Attacchi incrociati al confine tra Israele e Libano. Aumentano i morti civili

“Il Manifesto” del 4 giugno 2024, Pasquale Porciello da Beirut

Si intensificano le tensioni al confine fra Israele e il Libano: ieri per la prima volta dall’inizio del conflitto Hezbollah ha annunciato l’invio di uno squadrone di droni al nord di Israele, in direzione del commando settentrionale delle Idf. In risposta a quello che Hezbollah ha definito l’«omicidio» di un membro del gruppo condotto da Israele nel sud del Paese. Domenica, inoltre, un attacco israeliano ha fatto due vittime civili nella città di Houla. Il fronte Israelo-libanese continua a destare preoccupazione anche negli Usa: nel suo discorso di venerdì scorso il presidente americano Biden ha menzionato il Libano per la prima volta dall’inizio del conflitto nella sua proposta per un cessate il fuoco a Gaza e per la stabilità nella regione.

PRIMA DI LUI, Amos Hochstein, diplomatico americano inviato in Libano, aveva già presentato un piano per un cessate il fuoco tra Israele e Hezbollah: fondamentale un accordo sulla linea di demarcazione tra Libano e Israele, dati i molti territori contestati. L’approccio di Hochstein è stato pragmatico: «Possiamo raggiungere un certo livello di comprensione reciproca e ridurre l’impatto per il conflitto stabilendo per la prima volta un confine riconosciuto da entrambi». «Non mi aspetto una pace duratura» tra Hezbollah e Israele, piuttosto un ridimensionamento delle ostilità e l’implementazione di un piano condiviso.

Nelle parole di Hochstein -il quale non ha mai menzionato Hezbollah- è chiaro il riferimento a una fase successiva in cui gli Stati uniti auspicherebbero da un lato un maggiore controllo del territorio da parte dell’esercito, dall’altro un risollevamento dell’economia disastrata del paese, che favorirebbero.

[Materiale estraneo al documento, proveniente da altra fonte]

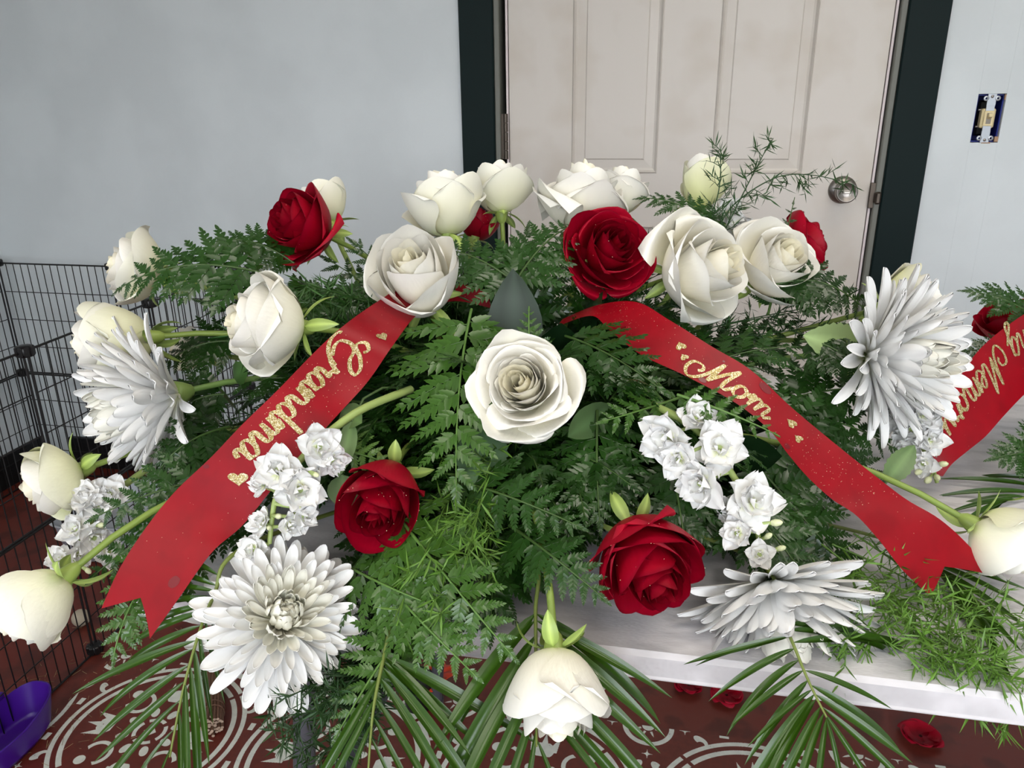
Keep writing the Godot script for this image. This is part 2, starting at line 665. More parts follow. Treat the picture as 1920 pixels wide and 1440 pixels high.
func mum_petal(kind: int, va: int) -> ArrayMesh:
	var key := kind * 10 + va
	if mum_bits.has(key):
		return mum_bits[key]
	var bend: float = [-0.25, 0.05, 0.3, 0.6, 1.0, 1.5][kind] + [-0.15, 0.0, 0.18][va]
	var W: float = [0.088, 0.09, 0.094, 0.105, 0.125, 0.15][kind] * [0.9, 1.0, 1.12][va]
	var nu := 7
	var nv := 13
	var last := 0.0
	var pts := PackedVector3Array()
	var cols := PackedColorArray()
	var at := Vector3.ZERO
	for j in nv:
		var s := 1.0 - pow(1.0 - float(j) / (nv - 1), 1.7)
		var a := bend * s * s
		at += Vector3(0, cos(a), sin(a)) * (s - last)
		last = s
		var nrm := Vector3(0, -sin(a), cos(a))
		var hw := W * (0.42 + 0.75 * smoothstep(0.0, 0.75, s)) * sqrt(maxf(0.0, 1.0 - pow(s, 7.0))) + 0.004
		var cup := 0.75 - 0.25 * s
		for i in nu:
			var u := float(i) / (nu - 1) * 2.0 - 1.0
			pts.append(at + Vector3(sin(u * 1.15) / 1.15 * hw, 0, 0) + nrm * (cup * u * u * hw) + nrm * (0.012 * cos(u * 9.0) * s))
			var c := Color(0.88, 0.88, 0.865).lerp(Color(0.88, 0.88, 0.66), 1.0 - smoothstep(0.0, 0.4, s))
			if kind >= 3:
				c = c.lerp(Color(0.90, 0.87, 0.64), 0.35 + 0.12 * (kind - 3))
			cols.append(c)
	var b := MB.new()
	b.quadmesh(pts, nu, nv, cols)
	mum_bits[key] = b.make(M.petal)
	return mum_bits[key]


# rings = [polar angle in degrees, length, kind of petal, how many], outermost first
func make_mum(called: String, base: Vector3, tip: Vector3, R: float, rings: Array, label: String, group: String, tilt := Vector2.ZERO) -> Node3D:
	var fr := frame_along(base, tip - base, EYE - base)
	var mid := seen_at(base + (tip - base).normalized() * R * 0.5)
	blooms.append([mid, R * 0.9 * F / mid.z])
	var o := thing(called, label, "chrysanthemum", fr, group)
	var cup := MB.new()
	cup.lathe(PackedVector2Array([Vector2(0.0, -0.016), Vector2(0.006, -0.013), Vector2(0.011, -0.005), Vector2(0.014, 0.002), Vector2(0.012, 0.006), Vector2(0.0, 0.010)]), Transform3D.IDENTITY, 14, Color(0.25, 0.36, 0.10))
	part("calyx", cup.make(M.stem), o)
	var ph := 0.0
	for ring in rings:
		var cnt: int = ring[3]
		for k in cnt:
			var az := TAU * (k + rf(-0.25, 0.25)) / cnt + ph
			var th := deg_to_rad(ring[0] + rf(-5, 5))
			var l: float = R * ring[1] * rf(0.88, 1.10)
			var rad := Vector3(cos(az), 0, sin(az))
			var d := (rad * sin(th) + Vector3.UP * cos(th)).normalized()
			var z := (Vector3.UP * sin(th) - rad * cos(th)).normalized()
			var x := d.cross(z)
			var tw := Basis(d, rf(-0.25, 0.25))
			var bs := tw * Basis(x, d, z)
			var from := rad * (R * 0.13 * sin(minf(th, 1.57))) + Vector3.UP * (R * 0.12 * cos(th))
			part("petal", mum_petal(ring[2], rng.randi() % 3), o, Transform3D(bs.scaled_local(Vector3(l * ring[4], l, l)), from))
		ph += 0.5
	var inv := fr.affine_inverse()
	var foot := inv * (HEART + Vector3(rf(-0.06, 0.06), rf(-0.02, 0.02), rf(-0.03, 0.03)))
	var st := MB.new()
	st.tube(curve(Vector3(0, -0.014, 0), Vector3(0, -0.014 - foot.length() * 0.4, 0), foot, 10), radii(0.0033, 0.0036, 10), 8, Color(0.16, 0.27, 0.07))
	part("stem", st.make(M.stem), o)
	for k in 2:      # notched leaves on the stem
		var bl := blade(rf(0.05, 0.07), 0.013, 0.5, 0.2, Color(0.05, 0.12, 0.03), Color(0.06, 0.15, 0.03), M.soft_leaf, 4)
		part("leaf", bl, o, Transform3D(Basis(Vector3.UP, rf(0, TAU)) * Basis(Vector3.RIGHT, rf(1.2, 2.0)), Vector3(0, -0.04 - 0.02 * k, 0)))
	return o


var stock_bits := []

func stock_petal() -> ArrayMesh:
	if stock_bits.size() < 5:
		var nu := 9
		var nv := 10
		var ph := rf(0, TAU)
		var pts := PackedVector3Array()
		var cols := PackedColorArray()
		for j in nv:
			var s := 1.0 - pow(1.0 - float(j) / (nv - 1), 1.5)
			for i in nu:
				var u := float(i) / (nu - 1) * 2.0 - 1.0
				var hw := 0.50 * pow(sin(PI * pow(s, 0.72) * 0.95 + 0.06), 0.7)
				var y := s - 0.06 * u * u * s + 0.035 * cos(u * 6.0) * s * s
				var z := 0.28 * s * s * (0.5 - s) + 0.11 * sin(u * 4.6 + ph) * s * s + 0.06 * sin(u * 9.0 + ph * 2.0) * s * s - 0.12 * u * u
				pts.append(Vector3(u * hw, y, z))
				cols.append(Color(0.86, 0.86, 0.845).lerp(Color(0.76, 0.80, 0.42), 1.0 - smoothstep(0.0, 0.35, s)))
		var b := MB.new()
		b.quadmesh(pts, nu, nv, cols)
		stock_bits.append(b.make(M.petal))
		return stock_bits[-1]
	return stock_bits[rng.randi() % 5]


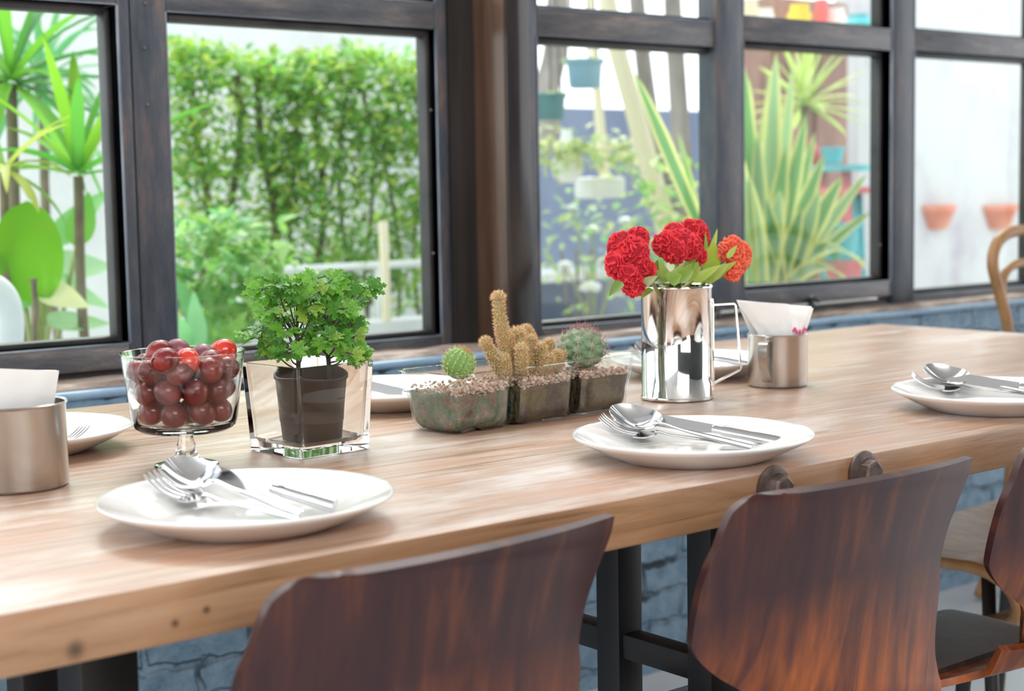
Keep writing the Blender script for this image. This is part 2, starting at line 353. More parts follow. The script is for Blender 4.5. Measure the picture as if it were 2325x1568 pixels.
# brick wall, painted blue
def brick_mat():
    m = mat('blue_painted_brick', rough=.62); n, l, b = nodes(m)
    t = n.new('ShaderNodeTexCoord')
    dn = n.new('ShaderNodeTexNoise'); dn.inputs['Scale'].default_value = 14; dn.inputs['Detail'].default_value = 4; l.new(t.outputs['Object'], dn.inputs['Vector'])
    sp = n.new('ShaderNodeSeparateXYZ'); l.new(t.outputs['Object'], sp.inputs[0])
    cb = n.new('ShaderNodeCombineXYZ')
    a1 = n.new('ShaderNodeMath'); a1.operation = 'MULTIPLY_ADD'; a1.inputs[1].default_value = .05; l.new(dn.outputs['Fac'], a1.inputs[0]); l.new(sp.outputs['X'], a1.inputs[2])
    a2 = n.new('ShaderNodeMath'); a2.operation = 'MULTIPLY_ADD'; a2.inputs[1].default_value = .055; l.new(dn.outputs['Fac'], a2.inputs[0]); l.new(sp.outputs['Z'], a2.inputs[2])
    l.new(a1.outputs[0], cb.inputs['X']); l.new(a2.outputs[0], cb.inputs['Y'])
    br = n.new('ShaderNodeTexBrick'); br.inputs['Scale'].default_value = 1; br.inputs['Brick Width'].default_value = .21; br.inputs['Row Height'].default_value = .068
    br.inputs['Mortar Size'].default_value = .0085; br.inputs['Mortar Smooth'].default_value = .6
    l.new(cb.outputs[0], br.inputs['Vector'])
    cn = n.new('ShaderNodeTexNoise'); cn.inputs['Scale'].default_value = 24; cn.inputs['Detail'].default_value = 8; cn.inputs['Roughness'].default_value = .65; l.new(t.outputs['Object'], cn.inputs['Vector'])
    r = n.new('ShaderNodeValToRGB'); e = r.color_ramp.elements; e.new(.5)
    for i, (p, c) in enumerate([(.26, (.03, .06, .09)), (.38, (.15, .26, .37)), (.72, (.29, .42, .54))]): e[i].position = p; e[i].color = (*c, 1)
    l.new(cn.outputs['Fac'], r.inputs[0])
    # worn-out pieces of mortar
    mm = n.new('ShaderNodeMath'); mm.operation = 'MULTIPLY'; l.new(br.outputs['Fac'], mm.inputs[0])
    gt = n.new('ShaderNodeMapRange'); gt.inputs[1].default_value = .50; gt.inputs[2].default_value = .64; l.new(dn.outputs['Fac'], gt.inputs[0]); l.new(gt.outputs[0], mm.inputs[1])
    mx = n.new('ShaderNodeMixRGB'); mx.inputs[2].default_value = (.012, .03, .045, 1); l.new(mm.outputs[0], mx.inputs[0]); l.new(r.outputs[0], mx.inputs[1]); l.new(mx.outputs[0], b.inputs['Base Color'])
    hh = n.new('ShaderNodeMath'); hh.operation = 'MULTIPLY_ADD'; hh.inputs[1].default_value = -1.2; l.new(br.outputs['Fac'], hh.inputs[0]); l.new(cn.outputs['Fac'], hh.inputs[2])
    bp = n.new('ShaderNodeBump'); bp.inputs['Strength'].default_value = 1; bp.inputs['Distance'].default_value = .012; l.new(hh.outputs[0], bp.inputs['Height']); l.new(bp.outputs[0], b.inputs['Normal'])
    return m
m_brick = brick_mat()
m_bluecap = mat('blue_painted_cap', rough=.5); noise_col(m_bluecap, [(.3, (.13, .24, .36)), (.7, (.27, .38, .50))], 10, (1, 1, 1), 6, .6, .3, 30)
m_floor = mat('polished_concrete', rough=.35); noise_col(m_floor, [(.3, (.36, .38, .40)), (.7, (.52, .54, .56))], 3, (1, 1, 1), 7)
m_room = mat('dark_room_plaster', rough=.7); noise_col(m_room, [(.3, (.035, .045, .045)), (.7, (.07, .075, .07))], 2)
m_ceil = mat('ceiling_paint', (.55, .54, .52), .8); noise_col(m_ceil, [(.3, (.5, .49, .47)), (.7, (.58, .57, .55))], 2)
m_white = mat('white_plaster', rough=.85)
noise_col(m_white, [(.27, (.40, .37, .42)), (.38, (.66, .65, .66)), (.5, (.76, .76, .76)), (.7, (.82, .82, .82))], 2.2, (1, 1, .7), 8, .65)
m_bwall = mat('blue_grey_garden_wall', rough=.8); noise_col(m_bwall, [(.3, (.17, .22, .36)), (.55, (.25, .32, .46)), (.75, (.42, .49, .58))], 2, (1, 1, .5), 6)
m_ground = mat('garden_gravel', rough=.9); noise_col(m_ground, [(.3, (.4, .38, .35)), (.7, (.7, .69, .66))], 8, detail=8)
m_terra = mat('terracotta', rough=.8); noise_col(m_terra, [(.3, (.75, .22, .13)), (.65, (.88, .36, .24)), (.8, (.85, .62, .5))], 9, detail=6)
m_teal = mat('teal_plastic', (.055, .20, .22), .45); m_teal2 = mat('turquoise_paint', (.14, .55, .6), .5); m_pink = mat('pink_paint', (.85, .25, .26), .6)
m_bluepot = mat('blue_plastic', (.18, .34, .47), .45)
m_redc = mat('red_cloth', (.8, .16, .16), .8); m_magenta = mat('magenta_paint', (.85, .06, .22), .6)
m_brownp = mat('brown_boards', rough=.7); noise_col(m_brownp, [(.3, (.22, .10, .08)), (.7, (.42, .24, .18))], 3, (6, 6, 1))
m_yellow = mat('yellow_paint', (.85, .6, .05), .6); m_wplast = mat('white_plastic', (.85, .85, .84), .35)
m_cream = mat('cream_paint', (.8, .7, .5), .7)
m_dark = mat('dark_paint', (.03, .035, .045), .5)

# ------------------------------------------------------------------ room shell
def sbox(name, m, x0, x1, y0, y1, z0, z1, bev=0, parent=None):
    b = NB(); box(b, x0, x1, y0, y1, z0, z1, bev); return struct(name, b, m, parent, smooth=False)
sbox('floor', m_floor, -3, 7, -3.4, 2.42, -.1, 0)
sbox('ceiling', m_ceil, -3, 7, -3.4, 2.7, 2.75, 2.85)
sbox('wall_front', m_room, -3, 7, -3.5, -3.4, 0, 2.75)
wb = NB(); box(wb, -1.2, 7, 2.385, 2.62, 0, .712)
struct('wall_back', wb, m_brick, smooth=False)
wb = NB(); box(wb, -1.2, 7, 2.376, 2.62, .7122, .7265, .006, 3); struct('trim_1', wb, m_bluecap, autos=40)
def ledge():
    b = NB()
    def P(u, v):
        x = -1.2+8.2*u; y = 2.394+.1*v; z = .7275+.008*(1 if .05 < v else 0)+.004*v+.0035*noise.noise(Vector((x*14, y*60, 1)))*(1 if 0 < v else 0)
        return Vector((x, y, z))
    grid(b, P, 500, 12, .0)
    return struct('trim_2', b, m_ledge)
ledge()
# ---- windows: G = glass plane, FR = front of sashes, PO = front of posts
G, FR, PO, BE = 2.505, 2.452, 2.458, 2.478
def X(px, Y, py=400): return ony(px, py, Y).x
def Z(px, py, Y): return ony(px, py, Y).z
def member(b, x0, x1, z0, z1, y0, y1=2.5095, bev=.003): box(b, x0, x1, y0, y1, z0, z1, bev, 2)
ZT, ZB = 2.3, .733
def window(i, gx0, gx1, gz0, gz1, left, right, zbot, ztop_face, up_z0, sash):
    """gx/gz: glass opening; left/right: outer x of the frame; zbot: foot of bottom rail"""
    w = struct('window_%d' % i)
    b = NB()
    fy = FR if sash else PO
    bd = .010
    member(b, left, gx0-bd, zbot, ZT, fy); member(b, gx1+bd, right, zbot, ZT, fy)
    struct('window_frame', b, m_frame, w, autos=40)
    b = NB()
    member(b, gx0-bd, gx1+bd, zbot, gz0-bd, fy); member(b, gx0-bd, gx1+bd, gz1+bd*1.3, up_z0-.008, fy)
    member(b, gx0-bd, gx1+bd, ZT-.06, ZT, fy)
    struct('window_rail', b, m_frameh, w, autos=40)
    b = NB(); e = .0032
    for z0, z1, zc in ((gz0-bd, gz1+bd*1.3, 0), (up_z0-.008, ZT-.065, 0)):
        yy = fy-.0012
        member(b, gx0-bd-e, gx0-bd, z0, z1, yy, 2.5, .0008); member(b, gx1+bd, gx1+bd+e, z0, z1, yy, 2.5, .0008)
        member(b, gx0-bd, gx1+bd, z0-e, z0, yy, 2.5, .0008); member(b, gx0-bd, gx1+bd, z1, z1+e*.6, yy, 2.5, .0006)
    struct('moulding', b, m_mould, w, autos=40)
    b = NB()
    for z0, z1 in ((gz0, gz1), (up_z0, ZT-.065)):
        member(b, gx0-bd, gx0, z0-bd, z1+bd, BE, 2.509, .002); member(b, gx1, gx1+bd, z0-bd, z1+bd, BE, 2.509, .002)
        member(b, gx0, gx1, z0-bd, z0, BE, 2.509, .002); member(b, gx0, gx1, z1, z1+bd*1.3, BE-.006, 2.509, .002)
    struct('glazing_bead', b, m_frame2, w, autos=40)
    for z0, z1 in ((gz0, gz1), (up_z0, ZT-.065)):
        b = NB(); box(b, gx0+.0005, gx1-.0005, G-.002, G+.002, z0+.0005, z1-.0005); struct('window_pane', b, m_pane, w, smooth=False)
    return w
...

Il Libano dal 2019 vive infatti la sua più devastante crisi economico-finanziaria dal 2019.

C’è un avvicendarsi di diplomatici nel Paese, primo fra tutti il francese Jean-Yves Le Drian. L’inviato di Macron è arrivato la settimana scorsa per provare a sbloccare la questione presidenziale, ferma dalle dimissioni nell’ottobre 2022 di Michel Aoun per fine mandato, a cui non è succeduto ancora nessuno. L’Eliseo vorrebbe mettere il sigillo sulla delicata operazione. Il presidente rappresenta però il punto d’incontro degli equilibri di tutti i gruppi politici che, in un sistema di potere multicentrico e corrotto come il Libano, fanno fatica a mettersi d’accordo.
La questione della guerra tra Hezbollah e Israele ha un forte impatto sulla già complicata economia libanese, molto più che su quella israeliana, data anche la disparità dei mezzi.

ALCUNE CITTÀ come Aita al-Shaab rievocano Gaza: coltivazioni di olivi – la principale fonte di sostentamento dell’area, in fiamme (quest’anno è stata impossibile la raccolta) – , utilizzo del fosforo bianco e conseguente avvelenamento delle falde acquifere e dei terreni, come certificato da Amnesty International. Stessa sproporzione nel numero dei civili uccisi (100 circa in Libano, 10 in Israele), 20 militari israeliani, oltre 500 tra membri di Hezbollah e altre milizie.

Centrale è il grande problema dei 150/200mila sfollati in totale da una parte e dall’altra. Un articolo di Amos Harel di ieri per Hareetz raccoglie l’opinione di chi è fortemente critico nei confronti dell’efficacia di quest’azione di deterrenza promossa da Netanyahu contro Hezbollah. «L’opinione pubblica non è convinta che l’esercito abbia il controllo della situazione». «I civili sono stati esiliati per otto mesi e fino ad ora non c’è una data per il ritorno, a parte la vaga speranza di un cessate il fuoco a Gaza». Intanto l’esercito ha ulteriormente ribadito sabato di essere pronto a un’invasione del sud del Libano.

Il pericolo è che dato lo stallo a Gaza, il governo israeliano voglia incrementare le azioni sul fronte nord in una logica di auto-legittimazione.